• **What is being asked**
Restate word for word the lines that begin the listing and end with the line holding "sin, cos = math.sin, math.cos".

--- START OF Given information ---

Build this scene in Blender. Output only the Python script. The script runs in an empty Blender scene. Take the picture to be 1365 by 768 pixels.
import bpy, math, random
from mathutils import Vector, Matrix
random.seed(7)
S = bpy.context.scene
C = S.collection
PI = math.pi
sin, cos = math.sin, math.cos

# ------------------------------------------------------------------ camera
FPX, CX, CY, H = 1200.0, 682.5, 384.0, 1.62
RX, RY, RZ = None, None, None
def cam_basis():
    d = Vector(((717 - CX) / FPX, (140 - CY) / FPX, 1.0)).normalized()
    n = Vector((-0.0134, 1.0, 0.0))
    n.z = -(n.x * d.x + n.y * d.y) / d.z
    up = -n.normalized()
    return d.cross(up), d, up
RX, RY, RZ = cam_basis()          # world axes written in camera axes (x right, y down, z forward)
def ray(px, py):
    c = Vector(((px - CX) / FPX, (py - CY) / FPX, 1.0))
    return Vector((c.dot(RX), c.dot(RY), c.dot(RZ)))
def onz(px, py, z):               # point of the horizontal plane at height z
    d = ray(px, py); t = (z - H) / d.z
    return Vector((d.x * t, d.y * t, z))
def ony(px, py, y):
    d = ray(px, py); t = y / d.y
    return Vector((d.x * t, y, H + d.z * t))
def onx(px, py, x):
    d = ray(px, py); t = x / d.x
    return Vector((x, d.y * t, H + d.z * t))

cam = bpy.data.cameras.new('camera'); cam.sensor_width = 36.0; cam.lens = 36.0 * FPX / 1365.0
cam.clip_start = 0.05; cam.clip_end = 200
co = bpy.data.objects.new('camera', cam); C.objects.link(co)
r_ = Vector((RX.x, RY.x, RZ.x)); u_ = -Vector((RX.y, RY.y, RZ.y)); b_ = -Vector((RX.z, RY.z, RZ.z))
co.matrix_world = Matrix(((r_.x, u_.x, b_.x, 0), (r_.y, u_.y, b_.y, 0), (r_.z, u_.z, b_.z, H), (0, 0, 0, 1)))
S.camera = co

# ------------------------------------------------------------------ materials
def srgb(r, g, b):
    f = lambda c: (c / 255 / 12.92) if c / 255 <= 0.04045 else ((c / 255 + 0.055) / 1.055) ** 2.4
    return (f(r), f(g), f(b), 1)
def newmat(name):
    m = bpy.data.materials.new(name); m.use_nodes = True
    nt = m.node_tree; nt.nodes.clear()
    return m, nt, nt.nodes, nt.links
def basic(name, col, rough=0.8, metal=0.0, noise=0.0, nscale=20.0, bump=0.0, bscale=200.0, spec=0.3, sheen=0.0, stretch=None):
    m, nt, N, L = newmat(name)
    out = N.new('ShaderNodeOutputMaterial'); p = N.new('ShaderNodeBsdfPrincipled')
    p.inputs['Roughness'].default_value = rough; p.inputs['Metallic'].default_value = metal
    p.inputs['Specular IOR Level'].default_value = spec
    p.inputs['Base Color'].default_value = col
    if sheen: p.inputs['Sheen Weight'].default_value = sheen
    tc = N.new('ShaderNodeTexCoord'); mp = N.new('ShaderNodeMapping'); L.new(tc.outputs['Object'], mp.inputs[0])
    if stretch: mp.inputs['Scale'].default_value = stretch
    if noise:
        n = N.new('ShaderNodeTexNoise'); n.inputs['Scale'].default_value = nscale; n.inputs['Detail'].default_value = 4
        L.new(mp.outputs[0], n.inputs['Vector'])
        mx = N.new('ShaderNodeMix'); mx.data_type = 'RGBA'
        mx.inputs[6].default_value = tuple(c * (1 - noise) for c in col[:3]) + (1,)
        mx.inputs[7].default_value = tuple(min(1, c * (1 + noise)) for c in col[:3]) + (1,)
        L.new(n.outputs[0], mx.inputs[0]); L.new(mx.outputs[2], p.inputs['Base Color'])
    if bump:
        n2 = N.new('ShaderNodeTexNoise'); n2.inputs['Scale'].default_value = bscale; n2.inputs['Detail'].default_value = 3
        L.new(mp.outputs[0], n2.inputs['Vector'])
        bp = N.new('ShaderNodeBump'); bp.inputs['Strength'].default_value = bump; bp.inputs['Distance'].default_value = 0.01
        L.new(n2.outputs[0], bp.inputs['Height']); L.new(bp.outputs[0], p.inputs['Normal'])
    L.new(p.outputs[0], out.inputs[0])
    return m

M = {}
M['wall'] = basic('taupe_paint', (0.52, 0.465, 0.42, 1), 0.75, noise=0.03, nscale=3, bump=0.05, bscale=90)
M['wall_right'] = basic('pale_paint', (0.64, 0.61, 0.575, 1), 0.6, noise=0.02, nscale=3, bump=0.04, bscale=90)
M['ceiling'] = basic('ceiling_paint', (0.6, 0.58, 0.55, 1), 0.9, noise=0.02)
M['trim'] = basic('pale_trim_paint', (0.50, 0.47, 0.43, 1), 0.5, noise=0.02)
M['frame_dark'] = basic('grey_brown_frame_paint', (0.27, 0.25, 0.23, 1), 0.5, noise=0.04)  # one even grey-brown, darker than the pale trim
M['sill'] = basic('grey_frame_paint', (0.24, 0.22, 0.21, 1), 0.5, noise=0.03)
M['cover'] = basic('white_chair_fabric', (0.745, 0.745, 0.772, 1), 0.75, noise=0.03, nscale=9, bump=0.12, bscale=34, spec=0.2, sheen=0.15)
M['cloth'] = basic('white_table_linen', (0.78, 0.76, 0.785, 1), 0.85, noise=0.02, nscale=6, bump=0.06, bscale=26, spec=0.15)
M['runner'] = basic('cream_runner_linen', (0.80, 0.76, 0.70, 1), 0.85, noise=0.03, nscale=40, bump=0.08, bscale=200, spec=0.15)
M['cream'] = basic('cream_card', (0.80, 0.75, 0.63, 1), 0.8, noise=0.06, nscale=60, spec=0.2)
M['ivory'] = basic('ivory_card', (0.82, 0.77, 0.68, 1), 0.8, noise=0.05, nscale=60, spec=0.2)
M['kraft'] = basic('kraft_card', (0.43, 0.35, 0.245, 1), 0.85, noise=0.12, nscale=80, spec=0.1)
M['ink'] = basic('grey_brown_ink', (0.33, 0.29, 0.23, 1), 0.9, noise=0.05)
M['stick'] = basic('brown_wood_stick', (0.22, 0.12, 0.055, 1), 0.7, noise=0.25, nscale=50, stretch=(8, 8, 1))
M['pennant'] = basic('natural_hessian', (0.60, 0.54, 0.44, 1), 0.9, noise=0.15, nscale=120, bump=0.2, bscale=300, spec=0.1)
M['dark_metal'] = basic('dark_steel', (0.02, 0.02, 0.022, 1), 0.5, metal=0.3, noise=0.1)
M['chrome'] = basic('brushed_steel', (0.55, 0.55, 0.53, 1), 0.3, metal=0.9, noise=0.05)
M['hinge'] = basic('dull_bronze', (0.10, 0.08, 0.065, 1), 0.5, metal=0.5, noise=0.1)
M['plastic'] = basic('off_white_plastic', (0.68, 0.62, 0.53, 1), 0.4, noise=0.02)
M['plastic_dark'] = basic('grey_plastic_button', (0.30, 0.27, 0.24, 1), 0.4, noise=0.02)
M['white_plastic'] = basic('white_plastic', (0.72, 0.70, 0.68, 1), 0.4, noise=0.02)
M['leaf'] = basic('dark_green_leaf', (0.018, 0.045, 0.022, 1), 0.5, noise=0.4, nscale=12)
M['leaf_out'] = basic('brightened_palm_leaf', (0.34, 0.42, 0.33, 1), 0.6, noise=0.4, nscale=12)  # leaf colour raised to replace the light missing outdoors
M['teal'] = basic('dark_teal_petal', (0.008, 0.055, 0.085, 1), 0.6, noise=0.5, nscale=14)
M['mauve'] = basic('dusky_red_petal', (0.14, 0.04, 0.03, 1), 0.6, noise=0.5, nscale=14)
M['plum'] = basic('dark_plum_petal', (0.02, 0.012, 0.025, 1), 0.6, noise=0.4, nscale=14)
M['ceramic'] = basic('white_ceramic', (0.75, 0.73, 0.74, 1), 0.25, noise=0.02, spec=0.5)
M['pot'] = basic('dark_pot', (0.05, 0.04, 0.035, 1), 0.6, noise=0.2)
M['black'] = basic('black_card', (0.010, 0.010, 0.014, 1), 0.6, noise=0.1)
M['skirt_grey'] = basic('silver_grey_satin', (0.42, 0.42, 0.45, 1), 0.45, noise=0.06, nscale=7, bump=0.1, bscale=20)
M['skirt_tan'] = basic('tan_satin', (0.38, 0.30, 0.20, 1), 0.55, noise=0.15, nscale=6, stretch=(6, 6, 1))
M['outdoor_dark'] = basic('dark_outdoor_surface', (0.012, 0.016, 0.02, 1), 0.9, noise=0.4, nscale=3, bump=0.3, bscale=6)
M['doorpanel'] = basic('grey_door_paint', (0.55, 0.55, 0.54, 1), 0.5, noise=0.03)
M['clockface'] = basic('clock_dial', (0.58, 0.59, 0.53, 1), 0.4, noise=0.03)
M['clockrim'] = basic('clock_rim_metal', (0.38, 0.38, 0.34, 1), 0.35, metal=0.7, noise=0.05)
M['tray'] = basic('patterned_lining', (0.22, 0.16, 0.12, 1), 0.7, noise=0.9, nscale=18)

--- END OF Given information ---

• **Output**
Build this scene in Blender. Output only the Python script. The script runs in an empty Blender scene. Take the picture to be 1365 by 768 pixels.
import bpy, math, random
from mathutils import Vector, Matrix
random.seed(7)
S = bpy.context.scene
C = S.collection
PI = math.pi
sin, cos = math.sin, math.cos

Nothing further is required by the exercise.